Task details =>
Repeat exactly, please, the lines that begin at the start of the listing and end at the line holding "COL = scene.collection".
.....
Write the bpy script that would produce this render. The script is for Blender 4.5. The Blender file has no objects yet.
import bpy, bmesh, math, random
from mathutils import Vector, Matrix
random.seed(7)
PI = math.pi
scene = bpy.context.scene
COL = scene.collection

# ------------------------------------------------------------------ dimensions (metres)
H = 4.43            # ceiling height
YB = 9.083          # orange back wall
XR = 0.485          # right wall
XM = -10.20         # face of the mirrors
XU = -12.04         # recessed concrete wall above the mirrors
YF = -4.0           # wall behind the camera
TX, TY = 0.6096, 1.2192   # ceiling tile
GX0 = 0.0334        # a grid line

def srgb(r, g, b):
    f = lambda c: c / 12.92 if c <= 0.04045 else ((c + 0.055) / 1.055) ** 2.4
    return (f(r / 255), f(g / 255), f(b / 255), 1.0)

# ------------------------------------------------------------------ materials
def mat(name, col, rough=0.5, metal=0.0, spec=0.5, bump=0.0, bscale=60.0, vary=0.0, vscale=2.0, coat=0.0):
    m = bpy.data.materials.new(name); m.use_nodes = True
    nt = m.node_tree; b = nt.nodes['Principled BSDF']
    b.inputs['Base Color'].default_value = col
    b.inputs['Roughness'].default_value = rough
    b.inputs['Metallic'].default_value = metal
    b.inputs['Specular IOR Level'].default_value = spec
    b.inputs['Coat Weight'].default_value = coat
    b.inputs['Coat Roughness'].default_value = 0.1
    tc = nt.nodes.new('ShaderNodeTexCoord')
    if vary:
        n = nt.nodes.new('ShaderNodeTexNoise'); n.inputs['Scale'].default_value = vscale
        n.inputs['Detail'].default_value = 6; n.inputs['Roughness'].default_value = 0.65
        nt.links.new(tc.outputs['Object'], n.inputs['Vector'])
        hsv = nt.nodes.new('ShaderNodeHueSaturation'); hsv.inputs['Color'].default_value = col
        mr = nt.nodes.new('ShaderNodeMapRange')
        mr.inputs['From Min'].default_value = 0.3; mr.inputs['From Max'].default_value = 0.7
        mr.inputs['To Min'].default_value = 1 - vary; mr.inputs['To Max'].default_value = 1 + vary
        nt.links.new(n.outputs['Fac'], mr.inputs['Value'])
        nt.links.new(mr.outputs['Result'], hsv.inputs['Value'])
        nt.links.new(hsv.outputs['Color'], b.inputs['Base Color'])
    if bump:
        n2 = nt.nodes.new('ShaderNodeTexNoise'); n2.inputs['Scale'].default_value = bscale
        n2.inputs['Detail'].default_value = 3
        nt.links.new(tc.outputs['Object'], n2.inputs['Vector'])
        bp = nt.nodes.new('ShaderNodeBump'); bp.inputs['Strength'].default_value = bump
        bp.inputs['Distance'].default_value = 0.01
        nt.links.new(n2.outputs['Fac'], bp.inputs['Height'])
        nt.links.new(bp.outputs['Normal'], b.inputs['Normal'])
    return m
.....
Response to this task =>
Write the bpy script that would produce this render. The script is for Blender 4.5. The Blender file has no objects yet.
import bpy, bmesh, math, random
from mathutils import Vector, Matrix
random.seed(7)
PI = math.pi
scene = bpy.context.scene
COL = scene.collection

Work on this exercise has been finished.